Il caso di Lidia Macchi rischia davvero di andare verso una svolta: ieri è stato rinviato a giudizio Stefano Binda dopo anni di indagini e falsi allarmi e false piste, dopo quel 5 gennaio del 1987: Binda, conoscente e compagno di scuola della ragazza di Cittiglio, è accusato di aver violentato e ucciso la povera Lidia dopo le novità offerte dalle prove scoperte ad inizio anno che hanno portato all’arresto immediato. Ma la tesi della difesa, ribadita ieri nell’Udienza Preliminare, è assai aversa alle prime conclusioni dei giudici: secondo la difesa infatti, «La calligrafia sulla lettera-confessione inviata nel 1987 ai genitori di Lidia Macchi non è di Stefano Binda». Secondo gli avvocati difensori Sergio Martelli e Patrizia Esposito, quella lettera giunta a casa Macchi il giorno dei funerali della figlia Lidia non è mai stata scritta da Binda; «La perizia difensiva sostiene altresì che non sia stato Binda a scrivere il biglietto intitolato «Stefano è un barbaro assassino», trovato dalla polizia nelle agende personali durante una perquisizione a Brebbia; e nemmeno sarebbe da attribuire al Binda l’intestazione della busta nella quale era contenuta la lettera inviata ai genitori di Lidia. La consulenza è stata presentata dagli avvocati dell’imputato durante l’udienza preliminare che si è svolta ieri a Varese, al termine della quale il giudice Anna Azzena ha disposto il rinvio a giudizio del cinquantenne», si legge nel report dei colleghi di Varese news.

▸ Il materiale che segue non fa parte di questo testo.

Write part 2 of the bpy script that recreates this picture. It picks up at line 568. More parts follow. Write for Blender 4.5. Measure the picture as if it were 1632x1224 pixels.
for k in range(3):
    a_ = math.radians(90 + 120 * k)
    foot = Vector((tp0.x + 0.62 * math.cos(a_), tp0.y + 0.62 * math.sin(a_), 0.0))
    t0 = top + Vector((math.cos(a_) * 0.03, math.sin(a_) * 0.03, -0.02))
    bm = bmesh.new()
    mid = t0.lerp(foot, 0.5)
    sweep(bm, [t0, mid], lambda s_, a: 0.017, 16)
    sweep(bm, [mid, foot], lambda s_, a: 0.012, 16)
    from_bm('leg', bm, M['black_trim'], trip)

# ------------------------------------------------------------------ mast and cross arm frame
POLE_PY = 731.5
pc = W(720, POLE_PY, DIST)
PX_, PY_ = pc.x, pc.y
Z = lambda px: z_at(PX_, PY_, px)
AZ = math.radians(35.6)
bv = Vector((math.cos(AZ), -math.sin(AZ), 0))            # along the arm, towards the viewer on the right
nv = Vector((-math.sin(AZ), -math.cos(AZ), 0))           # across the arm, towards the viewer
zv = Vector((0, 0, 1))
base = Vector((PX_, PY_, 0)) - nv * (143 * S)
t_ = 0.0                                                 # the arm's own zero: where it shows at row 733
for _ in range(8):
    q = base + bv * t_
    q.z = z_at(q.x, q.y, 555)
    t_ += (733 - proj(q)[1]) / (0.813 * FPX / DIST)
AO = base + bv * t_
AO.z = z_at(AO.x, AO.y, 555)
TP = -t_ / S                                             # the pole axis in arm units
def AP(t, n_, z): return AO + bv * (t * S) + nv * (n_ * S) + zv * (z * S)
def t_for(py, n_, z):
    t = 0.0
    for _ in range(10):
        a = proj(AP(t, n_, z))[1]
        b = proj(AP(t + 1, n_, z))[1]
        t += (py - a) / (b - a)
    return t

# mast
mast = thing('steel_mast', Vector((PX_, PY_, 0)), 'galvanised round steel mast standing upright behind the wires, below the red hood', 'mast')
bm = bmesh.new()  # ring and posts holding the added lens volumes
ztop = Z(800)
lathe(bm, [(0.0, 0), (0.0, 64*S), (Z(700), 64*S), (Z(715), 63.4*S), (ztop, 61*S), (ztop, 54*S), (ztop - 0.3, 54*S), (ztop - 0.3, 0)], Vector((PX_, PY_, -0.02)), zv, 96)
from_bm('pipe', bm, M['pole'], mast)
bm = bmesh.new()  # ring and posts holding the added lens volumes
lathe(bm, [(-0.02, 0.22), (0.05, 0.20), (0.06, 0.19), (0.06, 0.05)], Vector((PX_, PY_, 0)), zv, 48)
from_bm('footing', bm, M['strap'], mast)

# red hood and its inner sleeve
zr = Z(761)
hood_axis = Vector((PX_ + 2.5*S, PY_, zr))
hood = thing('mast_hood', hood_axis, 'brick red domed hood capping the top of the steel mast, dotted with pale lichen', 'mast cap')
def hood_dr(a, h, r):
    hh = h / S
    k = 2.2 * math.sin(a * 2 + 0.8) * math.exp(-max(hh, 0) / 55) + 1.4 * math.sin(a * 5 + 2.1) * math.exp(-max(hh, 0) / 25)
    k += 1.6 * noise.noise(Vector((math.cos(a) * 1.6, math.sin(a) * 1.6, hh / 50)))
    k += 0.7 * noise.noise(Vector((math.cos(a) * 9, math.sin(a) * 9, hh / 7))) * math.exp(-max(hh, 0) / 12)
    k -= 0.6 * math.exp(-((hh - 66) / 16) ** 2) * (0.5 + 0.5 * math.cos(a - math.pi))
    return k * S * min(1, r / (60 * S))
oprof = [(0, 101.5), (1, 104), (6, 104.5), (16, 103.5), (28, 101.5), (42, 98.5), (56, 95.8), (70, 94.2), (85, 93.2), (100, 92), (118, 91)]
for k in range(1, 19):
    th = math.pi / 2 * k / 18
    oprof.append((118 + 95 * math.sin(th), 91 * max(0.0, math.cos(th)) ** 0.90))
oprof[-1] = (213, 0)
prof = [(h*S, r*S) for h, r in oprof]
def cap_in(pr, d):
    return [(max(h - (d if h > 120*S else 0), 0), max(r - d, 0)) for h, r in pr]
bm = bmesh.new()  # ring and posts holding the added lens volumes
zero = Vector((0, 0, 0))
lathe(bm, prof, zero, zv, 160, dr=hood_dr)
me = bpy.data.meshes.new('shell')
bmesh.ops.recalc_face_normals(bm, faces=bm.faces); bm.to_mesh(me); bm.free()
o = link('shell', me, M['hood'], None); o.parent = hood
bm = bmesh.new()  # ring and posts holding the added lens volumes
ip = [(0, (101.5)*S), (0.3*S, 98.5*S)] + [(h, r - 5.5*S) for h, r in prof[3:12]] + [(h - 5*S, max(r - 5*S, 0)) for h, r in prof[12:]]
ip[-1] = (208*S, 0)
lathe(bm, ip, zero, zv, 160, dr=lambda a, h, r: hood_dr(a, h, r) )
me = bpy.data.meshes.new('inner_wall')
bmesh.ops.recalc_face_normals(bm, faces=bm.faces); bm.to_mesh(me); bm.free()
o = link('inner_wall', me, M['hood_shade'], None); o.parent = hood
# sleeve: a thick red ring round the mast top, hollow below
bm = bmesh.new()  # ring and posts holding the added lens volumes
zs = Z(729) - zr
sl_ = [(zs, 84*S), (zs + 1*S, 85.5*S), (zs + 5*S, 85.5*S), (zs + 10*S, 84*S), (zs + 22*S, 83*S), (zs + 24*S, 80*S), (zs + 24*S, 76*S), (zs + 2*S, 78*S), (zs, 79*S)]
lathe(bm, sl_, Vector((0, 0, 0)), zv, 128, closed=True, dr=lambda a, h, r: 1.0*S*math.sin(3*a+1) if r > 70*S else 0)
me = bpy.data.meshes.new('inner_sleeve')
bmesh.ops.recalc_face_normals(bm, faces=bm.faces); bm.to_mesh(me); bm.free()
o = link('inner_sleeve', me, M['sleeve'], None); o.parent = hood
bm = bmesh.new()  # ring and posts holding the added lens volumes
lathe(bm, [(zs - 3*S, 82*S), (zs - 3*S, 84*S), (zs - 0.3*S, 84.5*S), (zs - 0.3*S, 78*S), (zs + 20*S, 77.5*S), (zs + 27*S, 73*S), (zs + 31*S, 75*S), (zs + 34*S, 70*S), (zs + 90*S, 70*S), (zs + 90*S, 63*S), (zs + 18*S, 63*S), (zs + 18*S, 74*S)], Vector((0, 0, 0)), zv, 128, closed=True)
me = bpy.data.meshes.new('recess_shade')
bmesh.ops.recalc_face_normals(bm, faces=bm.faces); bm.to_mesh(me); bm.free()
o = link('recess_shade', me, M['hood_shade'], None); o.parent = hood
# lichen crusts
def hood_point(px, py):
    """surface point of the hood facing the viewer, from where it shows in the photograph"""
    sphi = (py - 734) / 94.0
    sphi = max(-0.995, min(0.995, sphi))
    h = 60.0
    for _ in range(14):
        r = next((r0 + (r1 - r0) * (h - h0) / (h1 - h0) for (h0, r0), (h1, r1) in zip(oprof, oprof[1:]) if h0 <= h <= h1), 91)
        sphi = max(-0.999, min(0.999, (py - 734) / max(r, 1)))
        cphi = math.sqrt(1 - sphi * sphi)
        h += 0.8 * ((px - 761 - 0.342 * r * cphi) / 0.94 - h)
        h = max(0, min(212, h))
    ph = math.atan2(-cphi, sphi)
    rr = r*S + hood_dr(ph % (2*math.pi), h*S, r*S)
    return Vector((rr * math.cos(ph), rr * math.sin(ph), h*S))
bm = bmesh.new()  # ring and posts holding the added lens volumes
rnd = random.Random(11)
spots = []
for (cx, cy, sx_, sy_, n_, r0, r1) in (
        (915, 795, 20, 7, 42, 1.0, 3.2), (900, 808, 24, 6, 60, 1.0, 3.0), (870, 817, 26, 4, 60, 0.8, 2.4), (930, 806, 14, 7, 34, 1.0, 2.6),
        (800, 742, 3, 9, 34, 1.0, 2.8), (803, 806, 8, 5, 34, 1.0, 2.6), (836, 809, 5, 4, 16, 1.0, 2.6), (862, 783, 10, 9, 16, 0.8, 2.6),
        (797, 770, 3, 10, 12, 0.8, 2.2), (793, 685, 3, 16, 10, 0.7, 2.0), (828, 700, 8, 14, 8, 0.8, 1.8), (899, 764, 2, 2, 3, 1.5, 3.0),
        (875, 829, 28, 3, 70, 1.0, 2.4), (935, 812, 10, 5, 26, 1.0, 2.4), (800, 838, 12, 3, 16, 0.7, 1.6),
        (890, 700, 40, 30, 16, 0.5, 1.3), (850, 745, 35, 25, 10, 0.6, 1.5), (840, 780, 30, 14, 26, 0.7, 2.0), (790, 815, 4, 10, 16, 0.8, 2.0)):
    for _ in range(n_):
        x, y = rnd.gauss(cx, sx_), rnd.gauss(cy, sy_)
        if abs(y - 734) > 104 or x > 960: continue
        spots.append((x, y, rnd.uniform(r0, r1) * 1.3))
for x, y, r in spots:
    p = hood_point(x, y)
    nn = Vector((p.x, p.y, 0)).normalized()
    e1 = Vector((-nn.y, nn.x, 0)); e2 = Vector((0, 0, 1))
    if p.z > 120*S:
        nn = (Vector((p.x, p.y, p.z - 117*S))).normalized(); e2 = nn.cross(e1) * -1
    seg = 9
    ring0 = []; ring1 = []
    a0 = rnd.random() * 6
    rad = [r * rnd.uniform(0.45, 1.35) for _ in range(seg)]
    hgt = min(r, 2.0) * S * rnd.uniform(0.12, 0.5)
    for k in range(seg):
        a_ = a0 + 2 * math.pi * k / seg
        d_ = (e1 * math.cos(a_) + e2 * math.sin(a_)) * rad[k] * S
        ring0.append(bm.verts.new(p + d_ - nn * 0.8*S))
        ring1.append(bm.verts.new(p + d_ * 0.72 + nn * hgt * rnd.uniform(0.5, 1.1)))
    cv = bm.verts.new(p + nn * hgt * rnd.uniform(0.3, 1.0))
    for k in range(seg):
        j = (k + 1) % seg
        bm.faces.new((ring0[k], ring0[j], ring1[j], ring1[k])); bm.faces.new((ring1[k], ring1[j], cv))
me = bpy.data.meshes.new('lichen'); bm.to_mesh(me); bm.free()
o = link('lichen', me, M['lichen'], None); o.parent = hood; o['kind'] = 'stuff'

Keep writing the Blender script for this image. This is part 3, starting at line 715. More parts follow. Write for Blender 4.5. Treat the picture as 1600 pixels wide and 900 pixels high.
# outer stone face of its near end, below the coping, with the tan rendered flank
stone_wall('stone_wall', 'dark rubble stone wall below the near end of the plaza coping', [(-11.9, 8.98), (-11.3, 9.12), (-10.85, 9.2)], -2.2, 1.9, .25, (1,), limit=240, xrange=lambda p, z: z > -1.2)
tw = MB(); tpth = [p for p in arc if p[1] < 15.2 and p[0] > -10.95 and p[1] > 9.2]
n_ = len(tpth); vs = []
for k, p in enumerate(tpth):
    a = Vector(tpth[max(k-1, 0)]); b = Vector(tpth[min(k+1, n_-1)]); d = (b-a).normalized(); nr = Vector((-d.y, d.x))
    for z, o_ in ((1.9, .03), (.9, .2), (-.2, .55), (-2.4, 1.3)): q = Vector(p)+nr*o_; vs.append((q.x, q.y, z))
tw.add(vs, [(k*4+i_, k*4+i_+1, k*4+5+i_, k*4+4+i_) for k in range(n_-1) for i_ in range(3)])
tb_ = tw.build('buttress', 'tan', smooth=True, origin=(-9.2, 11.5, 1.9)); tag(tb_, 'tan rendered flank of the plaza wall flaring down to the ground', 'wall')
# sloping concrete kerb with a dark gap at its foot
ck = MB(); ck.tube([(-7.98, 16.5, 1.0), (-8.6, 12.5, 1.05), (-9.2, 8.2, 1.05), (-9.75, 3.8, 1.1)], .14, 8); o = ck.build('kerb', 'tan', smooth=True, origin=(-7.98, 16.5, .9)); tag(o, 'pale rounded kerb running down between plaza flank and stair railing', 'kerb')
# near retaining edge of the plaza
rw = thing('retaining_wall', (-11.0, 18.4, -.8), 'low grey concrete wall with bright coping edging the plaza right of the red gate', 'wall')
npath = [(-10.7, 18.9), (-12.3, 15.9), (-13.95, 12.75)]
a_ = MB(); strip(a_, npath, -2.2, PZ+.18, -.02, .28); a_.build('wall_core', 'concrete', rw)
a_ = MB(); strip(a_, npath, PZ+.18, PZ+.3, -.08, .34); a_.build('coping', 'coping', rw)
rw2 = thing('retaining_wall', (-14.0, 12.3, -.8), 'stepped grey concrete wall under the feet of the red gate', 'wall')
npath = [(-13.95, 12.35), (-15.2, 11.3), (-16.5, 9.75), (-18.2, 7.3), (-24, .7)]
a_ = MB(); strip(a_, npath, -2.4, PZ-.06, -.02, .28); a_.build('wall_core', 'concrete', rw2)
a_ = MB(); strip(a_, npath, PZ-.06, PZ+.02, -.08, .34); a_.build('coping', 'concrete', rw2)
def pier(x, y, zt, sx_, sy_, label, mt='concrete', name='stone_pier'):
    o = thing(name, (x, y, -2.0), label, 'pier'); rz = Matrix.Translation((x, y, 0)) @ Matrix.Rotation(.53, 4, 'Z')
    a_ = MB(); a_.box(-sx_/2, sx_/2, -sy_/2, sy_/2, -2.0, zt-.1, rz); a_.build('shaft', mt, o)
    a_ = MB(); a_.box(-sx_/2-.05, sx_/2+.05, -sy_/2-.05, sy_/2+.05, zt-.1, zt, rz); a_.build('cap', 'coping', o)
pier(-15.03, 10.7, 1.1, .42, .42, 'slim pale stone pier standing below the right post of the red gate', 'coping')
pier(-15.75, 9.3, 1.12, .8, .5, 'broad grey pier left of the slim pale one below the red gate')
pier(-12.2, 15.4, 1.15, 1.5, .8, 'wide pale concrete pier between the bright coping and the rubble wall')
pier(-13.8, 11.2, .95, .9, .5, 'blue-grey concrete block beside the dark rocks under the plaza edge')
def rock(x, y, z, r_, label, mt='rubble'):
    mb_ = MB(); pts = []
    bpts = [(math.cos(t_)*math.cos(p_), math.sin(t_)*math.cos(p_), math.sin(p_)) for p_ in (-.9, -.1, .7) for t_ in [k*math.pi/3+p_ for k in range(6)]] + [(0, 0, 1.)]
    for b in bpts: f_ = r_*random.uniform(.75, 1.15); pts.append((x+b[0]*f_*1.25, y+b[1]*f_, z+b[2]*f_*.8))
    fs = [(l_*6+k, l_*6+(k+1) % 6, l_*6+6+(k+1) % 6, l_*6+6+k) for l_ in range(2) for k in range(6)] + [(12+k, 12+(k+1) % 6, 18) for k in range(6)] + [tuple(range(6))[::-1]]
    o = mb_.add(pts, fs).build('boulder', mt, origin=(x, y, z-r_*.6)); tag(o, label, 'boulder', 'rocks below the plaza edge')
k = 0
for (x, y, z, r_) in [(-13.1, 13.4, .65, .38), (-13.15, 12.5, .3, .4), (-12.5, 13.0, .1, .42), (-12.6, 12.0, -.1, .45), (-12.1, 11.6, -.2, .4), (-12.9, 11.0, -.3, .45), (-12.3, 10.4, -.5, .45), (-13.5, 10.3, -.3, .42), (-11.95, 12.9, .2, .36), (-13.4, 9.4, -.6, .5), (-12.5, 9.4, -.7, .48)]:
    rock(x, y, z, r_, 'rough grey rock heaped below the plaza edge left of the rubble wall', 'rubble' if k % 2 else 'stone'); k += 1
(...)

Il processo a Stefano Binda, in carcere per il presunto omicidio di Lidia Macchi, si svolgerà il prossimo 12 aprile. Lo ha stabilito ieri il gup di Varese, Anna Azzena, che ha deciso di rinviare a giudizio l’imputato per il delitto accaduto nel gennaio del 1987. Nei prossimi giorni, i legali di Binda potrebbero quindi fare richiesta per il rito abbreviato, mentre l’imputato continua a dichiararsi innocente, come ha sempre fatto fin dal suo arresto. “Mi auguro solo che la verità venga a galla, sono distrutta”, afferma la madre di Lidia Macchi, Paola Bettona, in un’intervista de La Repubblica, “mi ha guardata ma non ha parlato. Se è stato lui (Binda, ndr) spero che prima o poi confesssi”. Sono queste le parole della madre della ragazza, in attesa che quella giustizia che attende da oltre trent’anni finalmente si compia. Secondo gli inquirenti, l’omicidio di Lidia Macchi è avvenuto a causa della forte gelosia di Stefano Binda e della fede cieca nel loro credo. L’uomo avrebbe scoperto che la ragazza si era già concessa a qualcuno, motivo che avrebbe scatenato la sua ira e che l’ha portato prima a violentarla e poi ad ucciderla. Gli inquirenti credono anche che sia stato lo stesso Stefano Binda ad inviare ai genitori la famosa poesia “In morte di un’amica”, il giorno dei funerali di Lidia.